On the surface, it seems as if driving prices lower is counterintuitive, especially given the budget issues the country faces: since the Arab Spring in 2010, its spending on domestic programs has soared as it tries to ward off any similar discontent among its own population. Higher oil prices helped to finance that, but then, as the threat to its market share from shale oil grew, Saudi Arabia boosted output in both 2012 and 2013, attempting to drive costs lower while still continuing to finance its costly budget programs.
The last time the Saudis tried this tactic was back in the 1990s, when an influx of new supply from Latin America threatened its pre-eminence. It's noteworthy, then, that the Saudi oil minister is making a visit to Venezuela — the cartel's weakest member, fiscally — this week. Perhaps drumming up support for a cartel-wide initiative?
Saudi Arabia fought the same battle in the 1980s, less successfully, arguing for OPEC members to limit production quotas. When OPEC members reneged on their commitments, the Saudis acted unilaterally, slashing their own output in 1985 to a quarter of the level it had been at five years earlier. When that didn't work, they'd try something different: flooding the global markets with cheap oil. The glut remained for years, with oil prices struggling to move north of $10 a barrel. The tactics wreaked havoc on Saudi Arabia's own finances, but they also made North Sea oil economically unprofitable to produce — and convinced OPEC members to fall in line.
Once again, Saudi Arabia has acted unilaterally, startling fellow OPEC members, many of whom already are squabbling over what they believe the "right" price for oil should be. With a cartel meeting scheduled to take place in Vienna at the end of the month, there's a lot at stake, including the short-term prospects for the U.S. shale oil and gas industry.

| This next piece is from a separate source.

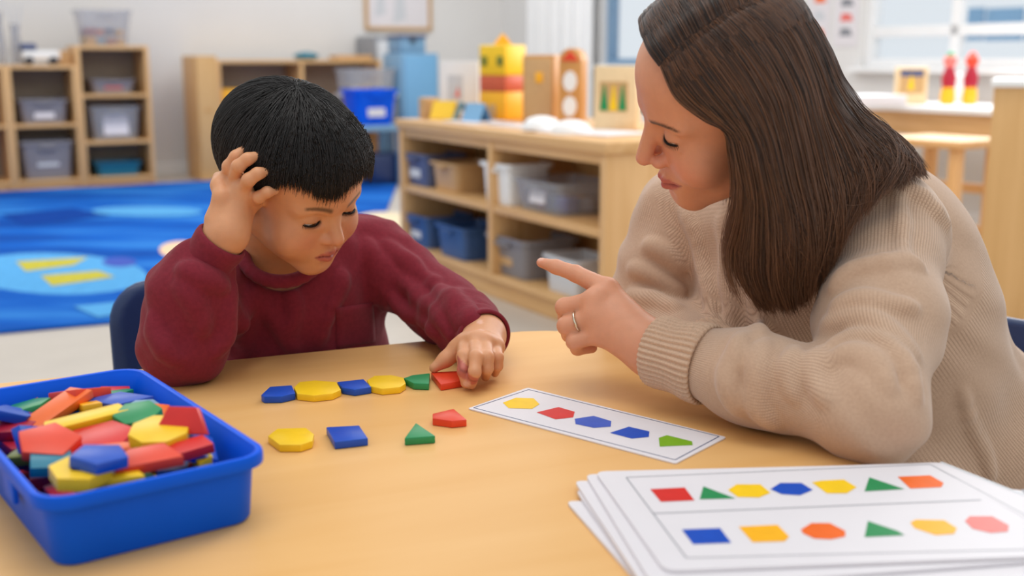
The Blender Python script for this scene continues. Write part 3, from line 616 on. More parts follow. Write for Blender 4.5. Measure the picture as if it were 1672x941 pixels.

Long term, however, the Saudis may be building their strategy on shifting sands: The technology that made shale oil development possible in the first place is becoming less expensive every year — and every year that passes causes the Saudi reserves to become that much older and less capable of being boosted in response to a perceived market threat. Cartel power and geopolitics may yet fall victim to another factor influencing supply and demand: demographics.